__WORK INSTRUCTIONS__
Copy out each line that includes the word "picture".

━━━━━━━━━━

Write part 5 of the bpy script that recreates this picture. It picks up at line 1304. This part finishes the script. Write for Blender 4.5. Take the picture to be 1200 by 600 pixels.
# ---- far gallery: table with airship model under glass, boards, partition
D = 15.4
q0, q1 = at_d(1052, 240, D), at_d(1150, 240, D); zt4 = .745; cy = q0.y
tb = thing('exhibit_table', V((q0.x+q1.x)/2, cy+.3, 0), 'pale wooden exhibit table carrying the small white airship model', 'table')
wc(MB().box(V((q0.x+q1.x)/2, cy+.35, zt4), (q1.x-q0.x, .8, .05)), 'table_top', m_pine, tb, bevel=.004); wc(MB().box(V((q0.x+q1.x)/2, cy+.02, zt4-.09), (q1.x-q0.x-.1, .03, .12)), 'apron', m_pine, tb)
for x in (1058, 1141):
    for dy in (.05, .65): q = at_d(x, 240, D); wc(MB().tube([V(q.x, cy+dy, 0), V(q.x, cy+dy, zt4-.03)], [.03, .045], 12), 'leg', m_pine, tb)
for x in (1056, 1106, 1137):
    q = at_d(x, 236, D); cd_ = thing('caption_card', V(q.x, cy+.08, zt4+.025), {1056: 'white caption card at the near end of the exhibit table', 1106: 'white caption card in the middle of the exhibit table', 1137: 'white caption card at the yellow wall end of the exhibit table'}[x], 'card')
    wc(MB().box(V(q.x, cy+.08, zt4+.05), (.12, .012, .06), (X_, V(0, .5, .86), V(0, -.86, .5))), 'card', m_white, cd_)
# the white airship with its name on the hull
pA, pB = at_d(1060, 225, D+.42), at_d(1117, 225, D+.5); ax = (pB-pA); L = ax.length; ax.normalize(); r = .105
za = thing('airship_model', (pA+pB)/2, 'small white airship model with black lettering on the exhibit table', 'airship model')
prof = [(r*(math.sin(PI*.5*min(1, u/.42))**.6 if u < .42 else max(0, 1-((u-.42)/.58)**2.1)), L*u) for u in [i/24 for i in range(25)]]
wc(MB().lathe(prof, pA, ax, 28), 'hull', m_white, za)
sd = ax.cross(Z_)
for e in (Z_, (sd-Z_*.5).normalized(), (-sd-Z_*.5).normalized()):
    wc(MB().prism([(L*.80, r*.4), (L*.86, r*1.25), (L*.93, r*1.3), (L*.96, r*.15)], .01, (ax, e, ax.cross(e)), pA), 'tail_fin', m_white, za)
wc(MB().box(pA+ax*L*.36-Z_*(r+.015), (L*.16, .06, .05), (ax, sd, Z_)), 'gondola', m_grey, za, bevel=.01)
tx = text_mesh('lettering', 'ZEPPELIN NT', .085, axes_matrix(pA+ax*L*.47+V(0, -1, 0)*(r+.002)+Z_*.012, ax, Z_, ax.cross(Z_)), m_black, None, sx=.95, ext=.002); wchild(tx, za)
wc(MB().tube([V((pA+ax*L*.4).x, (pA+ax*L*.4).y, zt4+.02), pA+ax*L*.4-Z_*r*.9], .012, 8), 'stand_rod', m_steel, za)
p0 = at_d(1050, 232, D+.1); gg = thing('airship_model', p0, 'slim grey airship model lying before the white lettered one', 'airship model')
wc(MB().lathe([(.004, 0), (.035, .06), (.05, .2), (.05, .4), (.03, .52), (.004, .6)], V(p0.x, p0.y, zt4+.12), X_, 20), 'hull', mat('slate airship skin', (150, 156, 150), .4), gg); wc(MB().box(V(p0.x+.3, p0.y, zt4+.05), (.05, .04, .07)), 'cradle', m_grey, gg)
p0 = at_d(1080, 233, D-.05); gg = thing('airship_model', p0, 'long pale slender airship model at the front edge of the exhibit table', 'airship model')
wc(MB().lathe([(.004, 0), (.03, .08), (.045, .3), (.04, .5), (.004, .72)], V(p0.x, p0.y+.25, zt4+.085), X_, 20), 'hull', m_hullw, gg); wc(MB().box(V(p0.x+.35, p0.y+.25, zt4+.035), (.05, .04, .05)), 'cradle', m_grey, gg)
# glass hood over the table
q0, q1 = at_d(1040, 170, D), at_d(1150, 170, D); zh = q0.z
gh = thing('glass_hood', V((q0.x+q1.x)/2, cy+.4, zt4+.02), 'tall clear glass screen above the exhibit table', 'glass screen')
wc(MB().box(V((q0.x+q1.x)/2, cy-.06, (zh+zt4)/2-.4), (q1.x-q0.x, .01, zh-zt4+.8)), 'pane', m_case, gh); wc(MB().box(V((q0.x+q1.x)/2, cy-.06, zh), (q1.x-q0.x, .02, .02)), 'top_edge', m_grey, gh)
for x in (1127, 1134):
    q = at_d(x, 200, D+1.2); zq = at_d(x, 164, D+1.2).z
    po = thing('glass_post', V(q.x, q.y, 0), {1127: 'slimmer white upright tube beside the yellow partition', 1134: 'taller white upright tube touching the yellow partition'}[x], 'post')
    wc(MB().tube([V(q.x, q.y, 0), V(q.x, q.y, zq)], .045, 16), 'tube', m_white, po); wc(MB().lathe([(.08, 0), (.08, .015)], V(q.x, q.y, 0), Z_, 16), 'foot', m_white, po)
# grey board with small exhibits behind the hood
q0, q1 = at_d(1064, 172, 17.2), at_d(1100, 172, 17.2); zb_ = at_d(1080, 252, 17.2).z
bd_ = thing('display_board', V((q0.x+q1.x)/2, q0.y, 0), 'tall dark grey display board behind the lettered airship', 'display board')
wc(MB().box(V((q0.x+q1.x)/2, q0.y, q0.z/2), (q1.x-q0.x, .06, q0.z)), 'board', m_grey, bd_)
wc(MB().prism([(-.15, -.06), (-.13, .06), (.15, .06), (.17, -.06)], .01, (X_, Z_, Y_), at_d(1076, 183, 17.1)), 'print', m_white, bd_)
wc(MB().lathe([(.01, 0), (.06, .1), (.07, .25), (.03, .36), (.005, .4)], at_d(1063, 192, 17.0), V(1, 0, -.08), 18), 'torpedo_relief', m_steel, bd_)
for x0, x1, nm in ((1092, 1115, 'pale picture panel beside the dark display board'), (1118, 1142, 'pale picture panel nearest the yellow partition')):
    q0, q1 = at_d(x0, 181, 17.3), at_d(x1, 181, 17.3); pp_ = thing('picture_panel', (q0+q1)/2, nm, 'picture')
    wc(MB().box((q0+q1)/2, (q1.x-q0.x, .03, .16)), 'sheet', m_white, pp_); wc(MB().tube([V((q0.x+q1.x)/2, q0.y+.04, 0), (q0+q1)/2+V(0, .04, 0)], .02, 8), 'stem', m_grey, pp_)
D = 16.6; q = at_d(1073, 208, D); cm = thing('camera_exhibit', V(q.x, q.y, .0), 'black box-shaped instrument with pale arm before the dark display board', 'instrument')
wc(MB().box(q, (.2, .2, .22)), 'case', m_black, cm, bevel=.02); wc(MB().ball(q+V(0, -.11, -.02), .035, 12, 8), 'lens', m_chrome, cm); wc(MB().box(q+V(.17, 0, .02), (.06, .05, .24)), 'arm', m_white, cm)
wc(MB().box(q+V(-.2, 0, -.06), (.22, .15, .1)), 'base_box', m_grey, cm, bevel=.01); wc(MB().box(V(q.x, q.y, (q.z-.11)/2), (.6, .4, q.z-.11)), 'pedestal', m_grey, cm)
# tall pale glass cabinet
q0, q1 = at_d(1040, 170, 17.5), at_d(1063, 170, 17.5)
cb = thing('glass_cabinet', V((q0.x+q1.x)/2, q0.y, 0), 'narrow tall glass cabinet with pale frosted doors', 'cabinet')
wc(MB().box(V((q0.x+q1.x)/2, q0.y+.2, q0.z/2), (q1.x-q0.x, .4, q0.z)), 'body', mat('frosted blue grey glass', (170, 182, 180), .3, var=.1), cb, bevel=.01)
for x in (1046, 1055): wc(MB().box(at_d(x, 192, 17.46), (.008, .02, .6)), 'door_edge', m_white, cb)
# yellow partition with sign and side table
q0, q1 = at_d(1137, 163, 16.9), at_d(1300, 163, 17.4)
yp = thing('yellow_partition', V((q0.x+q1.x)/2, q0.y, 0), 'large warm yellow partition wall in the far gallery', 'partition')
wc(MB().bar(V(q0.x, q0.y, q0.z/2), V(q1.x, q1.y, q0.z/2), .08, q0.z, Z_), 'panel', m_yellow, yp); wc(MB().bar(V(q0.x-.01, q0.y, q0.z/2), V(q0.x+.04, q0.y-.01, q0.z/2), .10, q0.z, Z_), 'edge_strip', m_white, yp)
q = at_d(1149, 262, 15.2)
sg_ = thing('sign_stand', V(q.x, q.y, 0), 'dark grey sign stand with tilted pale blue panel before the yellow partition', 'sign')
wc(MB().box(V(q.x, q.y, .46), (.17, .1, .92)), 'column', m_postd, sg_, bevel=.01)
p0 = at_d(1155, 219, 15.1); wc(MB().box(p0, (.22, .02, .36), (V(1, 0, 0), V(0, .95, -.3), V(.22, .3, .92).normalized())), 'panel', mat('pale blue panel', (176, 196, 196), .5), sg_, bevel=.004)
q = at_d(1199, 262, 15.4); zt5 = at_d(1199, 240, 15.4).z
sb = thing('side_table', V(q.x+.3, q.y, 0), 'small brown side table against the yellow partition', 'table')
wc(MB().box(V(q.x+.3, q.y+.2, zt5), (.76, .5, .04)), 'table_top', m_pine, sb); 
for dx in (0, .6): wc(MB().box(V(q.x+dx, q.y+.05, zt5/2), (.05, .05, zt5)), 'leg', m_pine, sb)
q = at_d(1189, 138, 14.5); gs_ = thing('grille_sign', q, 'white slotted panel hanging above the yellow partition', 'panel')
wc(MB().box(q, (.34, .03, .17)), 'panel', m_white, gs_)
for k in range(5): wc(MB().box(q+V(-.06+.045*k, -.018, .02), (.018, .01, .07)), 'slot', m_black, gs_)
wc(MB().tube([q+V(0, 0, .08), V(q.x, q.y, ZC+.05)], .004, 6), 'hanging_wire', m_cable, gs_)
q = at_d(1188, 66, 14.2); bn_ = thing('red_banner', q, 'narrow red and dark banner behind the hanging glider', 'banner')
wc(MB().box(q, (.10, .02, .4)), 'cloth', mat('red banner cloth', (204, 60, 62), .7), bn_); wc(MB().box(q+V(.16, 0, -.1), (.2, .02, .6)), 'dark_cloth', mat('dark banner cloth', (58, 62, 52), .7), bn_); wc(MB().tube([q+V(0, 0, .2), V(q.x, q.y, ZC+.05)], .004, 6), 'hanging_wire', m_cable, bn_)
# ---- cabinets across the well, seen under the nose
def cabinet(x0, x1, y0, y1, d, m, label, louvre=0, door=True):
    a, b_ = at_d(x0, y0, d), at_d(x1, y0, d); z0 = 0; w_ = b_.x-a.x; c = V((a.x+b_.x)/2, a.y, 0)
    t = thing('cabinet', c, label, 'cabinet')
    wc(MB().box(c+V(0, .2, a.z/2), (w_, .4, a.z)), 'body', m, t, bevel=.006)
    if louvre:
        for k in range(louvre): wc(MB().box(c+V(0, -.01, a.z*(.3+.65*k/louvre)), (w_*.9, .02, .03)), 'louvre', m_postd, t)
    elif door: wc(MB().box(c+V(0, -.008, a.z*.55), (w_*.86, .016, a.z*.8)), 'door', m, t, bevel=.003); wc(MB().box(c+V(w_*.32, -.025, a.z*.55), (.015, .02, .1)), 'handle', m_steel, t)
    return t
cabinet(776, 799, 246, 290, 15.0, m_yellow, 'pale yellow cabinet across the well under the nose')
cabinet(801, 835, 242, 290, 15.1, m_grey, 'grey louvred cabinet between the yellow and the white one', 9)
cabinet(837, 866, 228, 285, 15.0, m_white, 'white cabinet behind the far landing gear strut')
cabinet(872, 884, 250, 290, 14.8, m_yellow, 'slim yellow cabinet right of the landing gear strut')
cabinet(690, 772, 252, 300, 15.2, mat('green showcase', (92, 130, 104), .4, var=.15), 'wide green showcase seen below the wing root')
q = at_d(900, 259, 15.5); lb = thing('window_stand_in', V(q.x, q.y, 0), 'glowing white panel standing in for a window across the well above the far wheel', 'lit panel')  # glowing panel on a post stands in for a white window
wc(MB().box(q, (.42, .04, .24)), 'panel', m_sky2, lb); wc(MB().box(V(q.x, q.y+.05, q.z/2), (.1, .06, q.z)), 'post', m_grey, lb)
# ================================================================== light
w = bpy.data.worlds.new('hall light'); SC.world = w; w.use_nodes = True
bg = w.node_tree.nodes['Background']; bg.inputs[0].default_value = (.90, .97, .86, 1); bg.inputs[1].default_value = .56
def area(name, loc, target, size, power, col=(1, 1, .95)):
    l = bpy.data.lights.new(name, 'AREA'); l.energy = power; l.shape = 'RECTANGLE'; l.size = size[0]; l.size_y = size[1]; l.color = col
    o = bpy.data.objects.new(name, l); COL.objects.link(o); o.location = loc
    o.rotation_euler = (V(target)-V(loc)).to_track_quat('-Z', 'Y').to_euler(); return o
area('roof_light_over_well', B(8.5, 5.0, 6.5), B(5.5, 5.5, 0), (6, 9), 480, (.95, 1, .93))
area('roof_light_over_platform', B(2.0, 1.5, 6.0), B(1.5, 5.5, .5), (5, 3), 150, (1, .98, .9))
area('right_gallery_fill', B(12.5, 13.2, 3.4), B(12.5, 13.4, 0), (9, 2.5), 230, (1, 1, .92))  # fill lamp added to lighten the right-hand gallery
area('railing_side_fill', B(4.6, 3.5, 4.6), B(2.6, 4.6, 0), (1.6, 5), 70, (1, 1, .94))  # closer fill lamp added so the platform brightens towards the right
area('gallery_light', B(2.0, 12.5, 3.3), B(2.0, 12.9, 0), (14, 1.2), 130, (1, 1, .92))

━━━━━━━━━━

__WORKED SOLUTION__
Write part 5 of the bpy script that recreates this picture. It picks up at line 1304. This part finishes the script. Write for Blender 4.5. Take the picture to be 1200 by 600 pixels.
for x0, x1, nm in ((1092, 1115, 'pale picture panel beside the dark display board'), (1118, 1142, 'pale picture panel nearest the yellow partition')):
    q0, q1 = at_d(x0, 181, 17.3), at_d(x1, 181, 17.3); pp_ = thing('picture_panel', (q0+q1)/2, nm, 'picture')